From the listing below, pull each line that includes "parts".
START Data shown
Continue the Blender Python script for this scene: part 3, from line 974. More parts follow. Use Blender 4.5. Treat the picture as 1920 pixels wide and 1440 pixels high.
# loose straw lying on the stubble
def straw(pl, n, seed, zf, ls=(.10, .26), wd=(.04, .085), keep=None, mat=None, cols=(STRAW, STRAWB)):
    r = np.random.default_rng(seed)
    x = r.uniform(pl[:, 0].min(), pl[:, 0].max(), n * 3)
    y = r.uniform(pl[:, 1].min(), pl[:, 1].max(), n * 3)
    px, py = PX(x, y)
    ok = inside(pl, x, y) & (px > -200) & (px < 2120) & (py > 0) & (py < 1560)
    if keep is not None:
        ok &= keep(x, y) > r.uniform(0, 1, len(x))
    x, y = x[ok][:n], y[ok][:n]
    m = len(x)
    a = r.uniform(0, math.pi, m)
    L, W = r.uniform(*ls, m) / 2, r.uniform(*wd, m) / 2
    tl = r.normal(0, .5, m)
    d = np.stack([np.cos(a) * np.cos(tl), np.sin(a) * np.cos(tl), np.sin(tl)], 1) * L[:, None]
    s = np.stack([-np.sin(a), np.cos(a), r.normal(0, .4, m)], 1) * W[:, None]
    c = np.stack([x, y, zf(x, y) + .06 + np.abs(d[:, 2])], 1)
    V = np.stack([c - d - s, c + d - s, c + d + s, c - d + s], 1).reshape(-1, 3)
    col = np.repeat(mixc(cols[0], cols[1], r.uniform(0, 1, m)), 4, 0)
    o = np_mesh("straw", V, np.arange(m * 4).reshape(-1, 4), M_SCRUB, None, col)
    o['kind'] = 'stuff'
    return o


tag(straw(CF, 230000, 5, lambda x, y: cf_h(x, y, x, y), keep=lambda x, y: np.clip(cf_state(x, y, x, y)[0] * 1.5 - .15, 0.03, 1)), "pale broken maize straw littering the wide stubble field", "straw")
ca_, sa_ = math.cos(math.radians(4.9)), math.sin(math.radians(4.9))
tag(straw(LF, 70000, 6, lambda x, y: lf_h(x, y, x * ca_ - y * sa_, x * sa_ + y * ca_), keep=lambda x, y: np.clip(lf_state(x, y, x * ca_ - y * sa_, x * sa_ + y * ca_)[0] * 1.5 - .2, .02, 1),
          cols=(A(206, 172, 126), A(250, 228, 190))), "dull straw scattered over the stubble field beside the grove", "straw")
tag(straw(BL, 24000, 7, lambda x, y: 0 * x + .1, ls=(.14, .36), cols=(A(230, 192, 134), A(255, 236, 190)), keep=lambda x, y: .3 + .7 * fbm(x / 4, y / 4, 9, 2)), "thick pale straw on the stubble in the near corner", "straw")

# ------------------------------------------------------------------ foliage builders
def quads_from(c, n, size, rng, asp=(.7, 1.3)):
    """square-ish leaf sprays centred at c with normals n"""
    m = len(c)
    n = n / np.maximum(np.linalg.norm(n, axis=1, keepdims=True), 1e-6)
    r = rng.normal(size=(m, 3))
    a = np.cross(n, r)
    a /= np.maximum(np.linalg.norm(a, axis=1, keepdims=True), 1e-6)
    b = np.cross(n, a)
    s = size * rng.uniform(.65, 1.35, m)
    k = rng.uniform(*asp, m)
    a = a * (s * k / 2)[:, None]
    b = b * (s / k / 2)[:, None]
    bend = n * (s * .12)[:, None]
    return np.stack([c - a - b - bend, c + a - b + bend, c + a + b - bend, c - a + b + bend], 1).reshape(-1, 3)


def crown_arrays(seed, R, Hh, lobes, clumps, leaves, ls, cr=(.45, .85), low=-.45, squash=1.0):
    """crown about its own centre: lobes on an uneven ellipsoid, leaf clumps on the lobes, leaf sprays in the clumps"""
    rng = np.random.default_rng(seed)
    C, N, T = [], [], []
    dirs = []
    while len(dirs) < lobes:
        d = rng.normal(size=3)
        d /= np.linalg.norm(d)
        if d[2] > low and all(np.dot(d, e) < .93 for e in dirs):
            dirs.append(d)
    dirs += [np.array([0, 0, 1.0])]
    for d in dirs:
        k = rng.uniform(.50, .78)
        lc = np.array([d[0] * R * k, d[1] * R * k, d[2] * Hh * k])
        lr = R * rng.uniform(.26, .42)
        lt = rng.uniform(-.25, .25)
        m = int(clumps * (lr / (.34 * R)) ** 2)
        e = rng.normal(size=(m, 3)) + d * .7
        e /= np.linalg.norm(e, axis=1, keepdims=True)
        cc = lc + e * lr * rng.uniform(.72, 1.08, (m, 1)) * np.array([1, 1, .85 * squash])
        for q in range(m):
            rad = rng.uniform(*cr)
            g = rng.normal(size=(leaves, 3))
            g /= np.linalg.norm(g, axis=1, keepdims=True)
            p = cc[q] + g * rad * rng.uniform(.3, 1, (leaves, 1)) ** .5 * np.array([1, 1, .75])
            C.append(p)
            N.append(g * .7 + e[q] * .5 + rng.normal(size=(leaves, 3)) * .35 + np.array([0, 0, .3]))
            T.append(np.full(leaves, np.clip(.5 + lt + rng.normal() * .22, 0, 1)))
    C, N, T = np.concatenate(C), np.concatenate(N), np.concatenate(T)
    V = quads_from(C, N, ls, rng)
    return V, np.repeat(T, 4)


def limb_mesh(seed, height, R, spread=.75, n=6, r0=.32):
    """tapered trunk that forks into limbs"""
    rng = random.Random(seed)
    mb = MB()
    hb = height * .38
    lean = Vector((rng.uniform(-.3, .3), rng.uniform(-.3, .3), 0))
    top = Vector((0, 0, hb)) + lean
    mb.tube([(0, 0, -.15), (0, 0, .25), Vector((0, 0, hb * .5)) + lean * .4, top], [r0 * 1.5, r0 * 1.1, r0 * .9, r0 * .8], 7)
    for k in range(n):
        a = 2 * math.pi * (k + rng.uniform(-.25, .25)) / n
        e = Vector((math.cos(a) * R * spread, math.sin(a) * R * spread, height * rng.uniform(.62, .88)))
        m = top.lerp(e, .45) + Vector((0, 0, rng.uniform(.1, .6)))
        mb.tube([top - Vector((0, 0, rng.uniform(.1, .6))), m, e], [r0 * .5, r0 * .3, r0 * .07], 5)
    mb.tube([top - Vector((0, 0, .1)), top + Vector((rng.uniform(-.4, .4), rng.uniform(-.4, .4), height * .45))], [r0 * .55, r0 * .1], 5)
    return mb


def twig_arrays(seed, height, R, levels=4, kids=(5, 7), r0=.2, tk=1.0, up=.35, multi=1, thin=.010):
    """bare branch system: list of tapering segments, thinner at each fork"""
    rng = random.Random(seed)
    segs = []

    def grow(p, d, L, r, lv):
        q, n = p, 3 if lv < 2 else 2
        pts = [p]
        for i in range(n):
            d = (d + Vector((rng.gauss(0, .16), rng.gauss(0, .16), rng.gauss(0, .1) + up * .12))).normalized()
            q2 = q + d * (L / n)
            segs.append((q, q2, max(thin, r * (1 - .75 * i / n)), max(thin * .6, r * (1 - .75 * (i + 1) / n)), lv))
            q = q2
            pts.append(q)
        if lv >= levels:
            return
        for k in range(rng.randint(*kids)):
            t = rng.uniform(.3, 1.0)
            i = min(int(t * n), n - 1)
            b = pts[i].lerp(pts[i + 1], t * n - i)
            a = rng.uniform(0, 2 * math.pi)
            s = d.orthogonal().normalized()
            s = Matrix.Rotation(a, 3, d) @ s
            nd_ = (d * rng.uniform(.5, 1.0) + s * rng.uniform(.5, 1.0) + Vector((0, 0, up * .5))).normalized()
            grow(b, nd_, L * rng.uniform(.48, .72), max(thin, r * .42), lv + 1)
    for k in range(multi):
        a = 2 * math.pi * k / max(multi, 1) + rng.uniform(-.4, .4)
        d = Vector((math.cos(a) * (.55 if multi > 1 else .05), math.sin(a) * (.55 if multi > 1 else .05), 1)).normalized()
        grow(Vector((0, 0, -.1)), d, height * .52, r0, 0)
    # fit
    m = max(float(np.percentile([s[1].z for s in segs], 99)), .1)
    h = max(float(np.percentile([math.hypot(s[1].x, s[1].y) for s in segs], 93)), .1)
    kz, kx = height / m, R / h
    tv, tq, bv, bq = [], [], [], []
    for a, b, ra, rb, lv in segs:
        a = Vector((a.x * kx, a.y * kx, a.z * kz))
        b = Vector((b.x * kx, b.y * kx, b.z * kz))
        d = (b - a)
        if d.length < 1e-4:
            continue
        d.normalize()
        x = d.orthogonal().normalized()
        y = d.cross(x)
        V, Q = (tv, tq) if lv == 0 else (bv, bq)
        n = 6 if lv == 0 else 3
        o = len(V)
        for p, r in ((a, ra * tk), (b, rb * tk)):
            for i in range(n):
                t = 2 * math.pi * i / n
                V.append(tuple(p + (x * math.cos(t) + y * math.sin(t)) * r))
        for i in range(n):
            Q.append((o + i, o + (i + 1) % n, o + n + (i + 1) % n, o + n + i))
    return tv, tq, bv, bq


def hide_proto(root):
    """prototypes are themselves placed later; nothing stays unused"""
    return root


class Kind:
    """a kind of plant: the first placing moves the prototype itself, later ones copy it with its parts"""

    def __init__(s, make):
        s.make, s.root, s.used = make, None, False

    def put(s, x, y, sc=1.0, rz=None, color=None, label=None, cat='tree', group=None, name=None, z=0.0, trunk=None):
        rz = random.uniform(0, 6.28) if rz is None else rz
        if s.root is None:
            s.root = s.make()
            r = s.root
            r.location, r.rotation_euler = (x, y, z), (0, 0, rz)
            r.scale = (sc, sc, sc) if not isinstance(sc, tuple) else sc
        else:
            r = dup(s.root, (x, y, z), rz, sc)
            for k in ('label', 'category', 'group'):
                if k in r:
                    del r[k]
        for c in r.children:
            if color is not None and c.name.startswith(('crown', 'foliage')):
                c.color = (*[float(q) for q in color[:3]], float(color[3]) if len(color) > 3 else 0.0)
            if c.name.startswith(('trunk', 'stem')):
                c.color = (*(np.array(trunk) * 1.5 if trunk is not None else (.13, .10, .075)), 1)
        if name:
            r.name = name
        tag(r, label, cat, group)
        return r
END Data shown
> _Answer to this task_:
Continue the Blender Python script for this scene: part 3, from line 974. More parts follow. Use Blender 4.5. Treat the picture as 1920 pixels wide and 1440 pixels high.
    """a kind of plant: the first placing moves the prototype itself, later ones copy it with its parts"""